» **Source data**:
++++++

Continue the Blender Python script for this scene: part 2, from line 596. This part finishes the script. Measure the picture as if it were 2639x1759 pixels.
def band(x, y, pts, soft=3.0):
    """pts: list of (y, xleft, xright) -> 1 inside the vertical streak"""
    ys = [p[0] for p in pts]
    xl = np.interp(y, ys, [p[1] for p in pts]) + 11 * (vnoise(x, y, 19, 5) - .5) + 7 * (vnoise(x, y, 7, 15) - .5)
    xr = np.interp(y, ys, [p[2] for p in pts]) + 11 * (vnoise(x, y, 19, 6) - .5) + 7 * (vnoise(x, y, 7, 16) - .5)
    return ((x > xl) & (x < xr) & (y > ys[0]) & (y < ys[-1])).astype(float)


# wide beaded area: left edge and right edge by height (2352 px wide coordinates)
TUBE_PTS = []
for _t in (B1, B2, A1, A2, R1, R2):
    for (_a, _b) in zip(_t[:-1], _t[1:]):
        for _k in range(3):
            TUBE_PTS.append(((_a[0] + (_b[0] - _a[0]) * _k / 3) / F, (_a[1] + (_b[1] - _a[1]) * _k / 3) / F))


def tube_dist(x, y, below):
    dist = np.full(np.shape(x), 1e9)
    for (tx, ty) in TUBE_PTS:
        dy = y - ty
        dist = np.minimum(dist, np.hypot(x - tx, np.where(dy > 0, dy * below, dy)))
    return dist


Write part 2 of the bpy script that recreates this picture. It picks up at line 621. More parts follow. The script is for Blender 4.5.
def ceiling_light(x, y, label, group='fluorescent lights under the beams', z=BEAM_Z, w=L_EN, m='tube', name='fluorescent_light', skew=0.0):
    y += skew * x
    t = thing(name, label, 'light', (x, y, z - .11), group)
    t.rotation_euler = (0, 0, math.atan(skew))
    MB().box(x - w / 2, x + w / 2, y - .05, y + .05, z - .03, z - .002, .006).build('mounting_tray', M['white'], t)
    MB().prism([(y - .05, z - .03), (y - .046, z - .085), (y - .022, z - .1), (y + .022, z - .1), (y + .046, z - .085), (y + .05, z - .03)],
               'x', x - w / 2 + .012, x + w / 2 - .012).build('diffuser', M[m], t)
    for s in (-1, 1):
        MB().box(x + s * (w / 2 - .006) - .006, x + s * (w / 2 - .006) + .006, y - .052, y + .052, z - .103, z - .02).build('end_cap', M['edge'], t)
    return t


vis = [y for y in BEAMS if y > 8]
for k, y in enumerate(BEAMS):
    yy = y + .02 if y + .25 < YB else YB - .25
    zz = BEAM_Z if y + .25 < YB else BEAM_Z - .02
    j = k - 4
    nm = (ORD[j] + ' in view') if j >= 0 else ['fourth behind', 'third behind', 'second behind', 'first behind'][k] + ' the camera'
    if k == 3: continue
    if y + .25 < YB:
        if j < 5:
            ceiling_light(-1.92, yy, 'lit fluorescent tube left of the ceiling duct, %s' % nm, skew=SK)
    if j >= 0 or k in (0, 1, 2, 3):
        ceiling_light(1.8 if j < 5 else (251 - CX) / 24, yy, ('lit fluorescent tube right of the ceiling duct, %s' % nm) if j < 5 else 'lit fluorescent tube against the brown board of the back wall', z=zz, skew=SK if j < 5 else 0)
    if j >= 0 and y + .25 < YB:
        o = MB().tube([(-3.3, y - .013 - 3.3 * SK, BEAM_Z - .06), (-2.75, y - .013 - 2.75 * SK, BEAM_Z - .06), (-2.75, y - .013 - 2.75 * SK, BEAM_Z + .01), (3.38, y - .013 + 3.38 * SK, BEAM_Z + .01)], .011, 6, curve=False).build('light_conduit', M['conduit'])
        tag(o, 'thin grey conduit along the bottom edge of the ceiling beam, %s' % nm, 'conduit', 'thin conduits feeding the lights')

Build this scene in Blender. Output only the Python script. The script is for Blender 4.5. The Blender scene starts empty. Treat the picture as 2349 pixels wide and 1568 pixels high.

++++++

» **PROMPT**: Copy out all of the records shown above exactly.

» **ANSWER IN FULL**:
Continue the Blender Python script for this scene: part 2, from line 596. This part finishes the script. Measure the picture as if it were 2639x1759 pixels.
def band(x, y, pts, soft=3.0):
    """pts: list of (y, xleft, xright) -> 1 inside the vertical streak"""
    ys = [p[0] for p in pts]
    xl = np.interp(y, ys, [p[1] for p in pts]) + 11 * (vnoise(x, y, 19, 5) - .5) + 7 * (vnoise(x, y, 7, 15) - .5)
    xr = np.interp(y, ys, [p[2] for p in pts]) + 11 * (vnoise(x, y, 19, 6) - .5) + 7 * (vnoise(x, y, 7, 16) - .5)
    return ((x > xl) & (x < xr) & (y > ys[0]) & (y < ys[-1])).astype(float)


# wide beaded area: left edge and right edge by height (2352 px wide coordinates)
TUBE_PTS = []
for _t in (B1, B2, A1, A2, R1, R2):
    for (_a, _b) in zip(_t[:-1], _t[1:]):
        for _k in range(3):
            TUBE_PTS.append(((_a[0] + (_b[0] - _a[0]) * _k / 3) / F, (_a[1] + (_b[1] - _a[1]) * _k / 3) / F))


def tube_dist(x, y, below):
    dist = np.full(np.shape(x), 1e9)
    for (tx, ty) in TUBE_PTS:
        dy = y - ty
        dist = np.minimum(dist, np.hypot(x - tx, np.where(dy > 0, dy * below, dy)))
    return dist


Write part 2 of the bpy script that recreates this picture. It picks up at line 621. More parts follow. The script is for Blender 4.5.
def ceiling_light(x, y, label, group='fluorescent lights under the beams', z=BEAM_Z, w=L_EN, m='tube', name='fluorescent_light', skew=0.0):
    y += skew * x
    t = thing(name, label, 'light', (x, y, z - .11), group)
    t.rotation_euler = (0, 0, math.atan(skew))
    MB().box(x - w / 2, x + w / 2, y - .05, y + .05, z - .03, z - .002, .006).build('mounting_tray', M['white'], t)
    MB().prism([(y - .05, z - .03), (y - .046, z - .085), (y - .022, z - .1), (y + .022, z - .1), (y + .046, z - .085), (y + .05, z - .03)],
               'x', x - w / 2 + .012, x + w / 2 - .012).build('diffuser', M[m], t)
    for s in (-1, 1):
        MB().box(x + s * (w / 2 - .006) - .006, x + s * (w / 2 - .006) + .006, y - .052, y + .052, z - .103, z - .02).build('end_cap', M['edge'], t)
    return t


vis = [y for y in BEAMS if y > 8]
for k, y in enumerate(BEAMS):
    yy = y + .02 if y + .25 < YB else YB - .25
    zz = BEAM_Z if y + .25 < YB else BEAM_Z - .02
    j = k - 4
    nm = (ORD[j] + ' in view') if j >= 0 else ['fourth behind', 'third behind', 'second behind', 'first behind'][k] + ' the camera'
    if k == 3: continue
    if y + .25 < YB:
        if j < 5:
            ceiling_light(-1.92, yy, 'lit fluorescent tube left of the ceiling duct, %s' % nm, skew=SK)
    if j >= 0 or k in (0, 1, 2, 3):
        ceiling_light(1.8 if j < 5 else (251 - CX) / 24, yy, ('lit fluorescent tube right of the ceiling duct, %s' % nm) if j < 5 else 'lit fluorescent tube against the brown board of the back wall', z=zz, skew=SK if j < 5 else 0)
    if j >= 0 and y + .25 < YB:
        o = MB().tube([(-3.3, y - .013 - 3.3 * SK, BEAM_Z - .06), (-2.75, y - .013 - 2.75 * SK, BEAM_Z - .06), (-2.75, y - .013 - 2.75 * SK, BEAM_Z + .01), (3.38, y - .013 + 3.38 * SK, BEAM_Z + .01)], .011, 6, curve=False).build('light_conduit', M['conduit'])
        tag(o, 'thin grey conduit along the bottom edge of the ceiling beam, %s' % nm, 'conduit', 'thin conduits feeding the lights')

Build this scene in Blender. Output only the Python script. The script is for Blender 4.5. The Blender scene starts empty. Treat the picture as 2349 pixels wide and 1568 pixels high.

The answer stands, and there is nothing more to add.